Not if you use them strategically. The standard advice — which holds up — is to use straps on your heaviest sets and your higher-volume accessory work, but keep some training without straps to develop raw grip strength. Farmer’s walks, dead hangs, and even lighter warm-up sets done without straps provide enough grip stimulus. Using straps on every single exercise including light dumbbell curls would reduce grip stimulus unnecessarily, but that’s not what they’re designed for.
What exercises should I use lifting straps for?
The main ones are deadlifts, Romanian deadlifts, barbell rows, dumbbell rows, shrugs, rack pulls, lat pulldowns, and cable rows. Essentially any pulling movement where the load is primarily on the back, glutes, or hamstrings — and your grip giving out first would cut the set short. Do not use straps for Olympic lifts like cleans or snatches (you need to release the bar quickly), for pressing movements, or for any exercise where grip strength is itself the training goal.

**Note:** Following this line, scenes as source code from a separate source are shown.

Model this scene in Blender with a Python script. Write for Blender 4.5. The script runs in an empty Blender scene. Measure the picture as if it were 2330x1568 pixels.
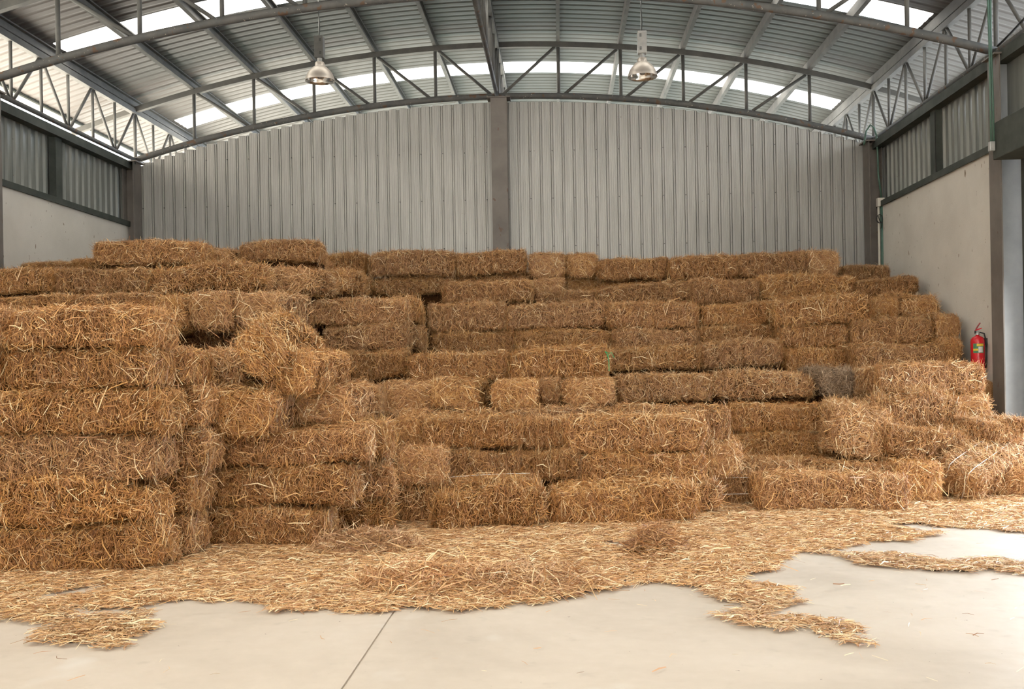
import bpy, math, random
import numpy as np
from mathutils import Matrix, Vector, Euler

random.seed(7)
rng = np.random.default_rng(11)
scene = bpy.context.scene
col = scene.collection

# ------------------------------------------------------------------ camera
F = 2265.0; TH = math.radians(2.755); RO = math.radians(1.0)
CX, CY, EYE = 1165.0, 831.9, 1.5


def ray(px, py):
    a = (px - CX) / F; b = (CY - py) / F
    xr = a * math.cos(RO) + b * math.sin(RO); zu = -a * math.sin(RO) + b * math.cos(RO)
    return (xr * math.cos(TH) - math.sin(TH), xr * math.sin(TH) + math.cos(TH), zu)


def at(px, py, Y):
    r = ray(px, py); t = Y / r[1]
    return Vector((r[0] * t, Y, EYE + r[2] * t))


def fl(px, py, z=0.0):
    r = ray(px, py); t = (z - EYE) / r[2]
    return Vector((r[0] * t, r[1] * t, z))


cam_d = bpy.data.cameras.new('camera'); cam = bpy.data.objects.new('camera', cam_d)
col.objects.link(cam); scene.camera = cam
cam_d.sensor_width = 36.0; cam_d.lens = F / 2330 * 36.0
cam_d.shift_y = (CY - 784.0) / 2330.0
cam_d.clip_end = 500
R0 = Vector((math.cos(TH), math.sin(TH), 0)); U0 = Vector((0, 0, 1)); FW = Vector((-math.sin(TH), math.cos(TH), 0))
r_ = R0 * math.cos(RO) - U0 * math.sin(RO); u_ = R0 * math.sin(RO) + U0 * math.cos(RO)
cam.matrix_world = Matrix(((r_.x, u_.x, -FW.x, 0), (r_.y, u_.y, -FW.y, 0), (r_.z, u_.z, -FW.z, EYE), (0, 0, 0, 1)))

# ------------------------------------------------------------------ materials


def newmat(name):
    m = bpy.data.materials.new(name); m.use_nodes = True
    nt = m.node_tree; b = nt.nodes['Principled BSDF']
    return m, nt, b


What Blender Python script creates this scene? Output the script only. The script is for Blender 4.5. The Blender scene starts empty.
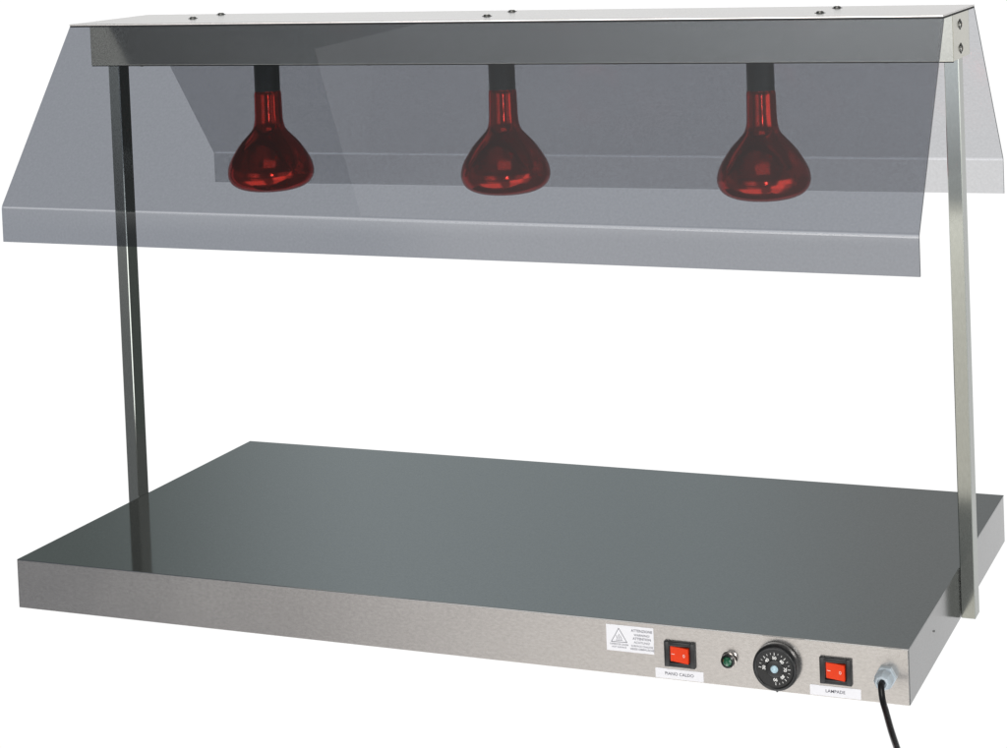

How do I put on lifting straps correctly?
Thread your wrist through the small loop so the loop sits just above the wrist crease. Lay the tail of the strap across your palm — it should cross diagonally from pinky-side to thumb-side. Reach down, wrap the tail under the bar once (or twice for a thicker bar or heavier load), then grip the bar and the wrapped tail together. As you lift and the bar tries to roll, the strap locks tighter. After the set, open your hand and the strap releases. If a left/right marking is printed on the strap, follow it — putting the wrong strap on the wrong wrist reverses the tail direction and ruins the wrap.
Are cheap lifting straps from Amazon safe to use?
Generally yes for moderate loads, but inspect the stitching at the loop seam before your first use. Run the strap through a light test under bodyweight first. The main failure mode on low-quality straps is the seam tearing under load, which would cause the bar to drop suddenly — that’s a safety issue. If the stitching looks sparse, the thread looks thin, or the seam already shows fraying on a brand-new strap, return it. Spending £12–£18 rather than under £10 significantly reduces the chance of buying a strap with a structural problem.
Can I use lifting straps on a Smith machine or cable machine?
Yes. Straps work on any bar or handle you can wrap them around — Smith machine bars, cable machine bars, T-bar rows, and dumbbell handles all work fine. On cable machine attachments with a V-bar or rope, you’ll need to wrap around one of the handles rather than the attachment point itself — the technique is the same, just applied to a thinner implement. A shorter strap (18 inches) is generally easier to manage on smaller diameter cable handles than a longer 23-inch strap.